Transition Metal Dichalcogenides as Nanoscale 2D Interconnects: Performance Analysis of MoTe2, TaS2, WTe2, NbSe2, and TaSe2 Nanoribbons

This study evaluates the potential of transition metal dichalcogenide (TMD) nanoribbons, specifically MoTe₂, TaS₂, WTe₂, NbSe₂, and TaSe₂ as nanoscale interconnects to address scaling challenges in semiconductor technology. Six configurations, 1T′ MoTe₂, 1T TaS₂, 1T′ WTe₂, 1T NbSe₂, and 2H TaSe₂ (in both armchair and zigzag orientations), are assessed in terms of key performance metrics such as propagation delay, crosstalk-induced delay, noise performance, energy-delay product (EDP), stability, and frequency response. To ensure a comprehensive analysis of structural variations, three distinct edge termination configurations have been investigated for each of the TMD (MX₂) materials: C1, with both edges terminated by metal (M) atoms; C2, with one edge terminated by a M atom and the other by a chalcogen (X) atom; and C3, with both edges terminated by X atoms. Interconnect behavior is simulated using a π-type equivalent single conductor (ESC) model in conjunction with a driver-interconnect-load (DIL) setup. The ESC circuit parameters, derived from the number of conducting channels and Fermi velocity calculated via first-principles simulations, facilitated detailed delay and noise calculations, while the open-loop transfer function provided insights into frequency response, Nyquist plots, and damping factors.
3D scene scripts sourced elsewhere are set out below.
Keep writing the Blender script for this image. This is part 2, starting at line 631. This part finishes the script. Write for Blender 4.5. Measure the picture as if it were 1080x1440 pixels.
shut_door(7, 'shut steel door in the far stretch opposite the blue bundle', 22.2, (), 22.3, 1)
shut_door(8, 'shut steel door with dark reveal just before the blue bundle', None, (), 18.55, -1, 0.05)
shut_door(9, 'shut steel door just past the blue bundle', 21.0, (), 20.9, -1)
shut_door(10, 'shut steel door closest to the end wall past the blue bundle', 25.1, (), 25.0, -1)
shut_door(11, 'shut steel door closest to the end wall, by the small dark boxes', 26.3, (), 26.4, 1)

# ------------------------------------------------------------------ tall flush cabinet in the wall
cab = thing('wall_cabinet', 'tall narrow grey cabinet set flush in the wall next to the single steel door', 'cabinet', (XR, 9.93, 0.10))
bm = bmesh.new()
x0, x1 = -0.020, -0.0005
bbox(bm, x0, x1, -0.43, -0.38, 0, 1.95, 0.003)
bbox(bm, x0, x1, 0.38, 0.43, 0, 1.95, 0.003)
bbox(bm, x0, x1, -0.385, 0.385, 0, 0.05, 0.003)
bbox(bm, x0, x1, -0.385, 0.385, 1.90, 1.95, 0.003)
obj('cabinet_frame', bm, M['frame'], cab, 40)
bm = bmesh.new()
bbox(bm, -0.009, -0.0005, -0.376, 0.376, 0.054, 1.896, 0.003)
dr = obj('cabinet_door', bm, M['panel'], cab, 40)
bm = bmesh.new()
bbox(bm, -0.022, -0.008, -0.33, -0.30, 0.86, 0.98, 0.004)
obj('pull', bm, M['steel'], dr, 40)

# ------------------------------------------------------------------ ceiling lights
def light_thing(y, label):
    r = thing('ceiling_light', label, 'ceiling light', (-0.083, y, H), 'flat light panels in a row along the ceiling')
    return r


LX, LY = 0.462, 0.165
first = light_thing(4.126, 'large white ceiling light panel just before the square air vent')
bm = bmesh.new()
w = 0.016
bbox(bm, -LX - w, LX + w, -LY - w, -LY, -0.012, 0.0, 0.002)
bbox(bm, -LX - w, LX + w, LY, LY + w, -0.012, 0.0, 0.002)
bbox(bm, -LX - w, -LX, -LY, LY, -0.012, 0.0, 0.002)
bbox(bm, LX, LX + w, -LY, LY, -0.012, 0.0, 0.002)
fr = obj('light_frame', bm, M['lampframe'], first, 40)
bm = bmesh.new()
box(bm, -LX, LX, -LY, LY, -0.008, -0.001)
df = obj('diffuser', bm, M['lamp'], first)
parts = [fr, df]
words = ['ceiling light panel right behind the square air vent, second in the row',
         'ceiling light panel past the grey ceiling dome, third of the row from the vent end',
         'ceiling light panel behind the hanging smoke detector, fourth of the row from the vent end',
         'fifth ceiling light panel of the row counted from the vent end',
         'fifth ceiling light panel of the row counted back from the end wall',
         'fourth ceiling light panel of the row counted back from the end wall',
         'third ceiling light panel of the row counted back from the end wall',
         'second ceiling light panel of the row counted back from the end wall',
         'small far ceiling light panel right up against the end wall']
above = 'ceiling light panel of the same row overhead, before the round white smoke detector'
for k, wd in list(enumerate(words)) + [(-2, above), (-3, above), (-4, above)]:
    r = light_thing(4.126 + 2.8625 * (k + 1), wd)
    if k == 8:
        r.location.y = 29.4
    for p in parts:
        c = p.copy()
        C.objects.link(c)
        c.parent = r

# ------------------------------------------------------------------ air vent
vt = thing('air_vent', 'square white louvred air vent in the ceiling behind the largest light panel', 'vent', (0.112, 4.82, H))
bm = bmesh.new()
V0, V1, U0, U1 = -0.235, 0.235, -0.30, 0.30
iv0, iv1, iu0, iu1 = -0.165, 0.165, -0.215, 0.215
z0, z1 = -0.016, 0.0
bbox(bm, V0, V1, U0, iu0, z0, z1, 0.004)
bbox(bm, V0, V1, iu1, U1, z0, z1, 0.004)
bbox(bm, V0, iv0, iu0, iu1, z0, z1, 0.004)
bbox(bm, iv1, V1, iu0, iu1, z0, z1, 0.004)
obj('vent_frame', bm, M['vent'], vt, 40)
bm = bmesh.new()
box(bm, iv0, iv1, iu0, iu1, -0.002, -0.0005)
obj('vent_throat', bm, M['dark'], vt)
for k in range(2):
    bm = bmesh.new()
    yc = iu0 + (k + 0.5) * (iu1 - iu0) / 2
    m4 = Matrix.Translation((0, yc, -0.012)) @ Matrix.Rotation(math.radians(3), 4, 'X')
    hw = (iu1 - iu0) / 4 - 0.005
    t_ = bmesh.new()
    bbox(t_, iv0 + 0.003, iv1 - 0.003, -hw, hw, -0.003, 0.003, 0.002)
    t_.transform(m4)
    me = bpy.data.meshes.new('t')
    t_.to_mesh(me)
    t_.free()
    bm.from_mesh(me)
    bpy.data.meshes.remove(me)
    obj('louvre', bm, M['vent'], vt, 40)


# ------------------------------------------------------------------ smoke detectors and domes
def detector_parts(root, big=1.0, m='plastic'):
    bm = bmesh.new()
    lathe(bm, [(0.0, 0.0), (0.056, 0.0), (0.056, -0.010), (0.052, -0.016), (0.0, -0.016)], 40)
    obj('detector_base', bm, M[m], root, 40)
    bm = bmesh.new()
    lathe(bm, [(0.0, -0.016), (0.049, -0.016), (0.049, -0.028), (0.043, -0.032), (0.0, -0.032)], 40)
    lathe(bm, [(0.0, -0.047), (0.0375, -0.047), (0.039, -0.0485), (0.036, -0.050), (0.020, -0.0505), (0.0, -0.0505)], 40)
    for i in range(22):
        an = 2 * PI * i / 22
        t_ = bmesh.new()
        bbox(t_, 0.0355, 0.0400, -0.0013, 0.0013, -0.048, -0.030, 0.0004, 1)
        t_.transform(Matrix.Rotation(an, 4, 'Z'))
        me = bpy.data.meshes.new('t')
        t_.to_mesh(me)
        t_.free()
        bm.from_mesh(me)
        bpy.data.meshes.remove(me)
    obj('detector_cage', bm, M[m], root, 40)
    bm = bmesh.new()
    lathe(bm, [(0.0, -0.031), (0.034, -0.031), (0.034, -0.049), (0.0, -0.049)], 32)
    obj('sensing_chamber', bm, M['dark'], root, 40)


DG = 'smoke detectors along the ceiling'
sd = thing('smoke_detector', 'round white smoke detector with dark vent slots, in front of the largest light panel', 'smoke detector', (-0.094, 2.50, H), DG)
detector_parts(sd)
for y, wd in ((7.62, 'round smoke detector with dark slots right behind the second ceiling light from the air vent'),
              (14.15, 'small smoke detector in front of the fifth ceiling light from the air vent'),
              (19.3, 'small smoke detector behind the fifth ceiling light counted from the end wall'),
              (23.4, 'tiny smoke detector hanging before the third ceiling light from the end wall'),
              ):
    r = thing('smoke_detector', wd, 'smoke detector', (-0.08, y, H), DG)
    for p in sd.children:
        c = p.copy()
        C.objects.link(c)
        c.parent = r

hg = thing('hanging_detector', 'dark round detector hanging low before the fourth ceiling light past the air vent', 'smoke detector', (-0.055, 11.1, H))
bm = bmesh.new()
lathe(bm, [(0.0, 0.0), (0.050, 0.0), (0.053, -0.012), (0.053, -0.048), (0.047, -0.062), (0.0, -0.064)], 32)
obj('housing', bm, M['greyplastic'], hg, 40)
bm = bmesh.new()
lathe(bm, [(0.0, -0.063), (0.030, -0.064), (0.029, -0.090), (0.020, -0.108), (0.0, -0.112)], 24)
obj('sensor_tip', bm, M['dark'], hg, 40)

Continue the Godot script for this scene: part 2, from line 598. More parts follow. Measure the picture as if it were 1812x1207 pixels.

In addition to our six proposed configurations (each with three distinct edge configurations), nine configurations reported in the literature are compared in terms of the same performance parameters, thereby evaluating a total of twenty-seven configurations. Among these, TaS₂ nanoribbon-based configurations outperformed the others overall, with MoTe₂, WTe₂, and NbSe₂ also showing competitive performance; TaSe₂ configurations, despite their poorer interconnect performance, demonstrated superior stability. These findings indicate that TaS₂, along with NbSe₂, WTe₂, and MoTe₂, is a promising candidate for future nanoscale interconnect applications at reduced dimensions.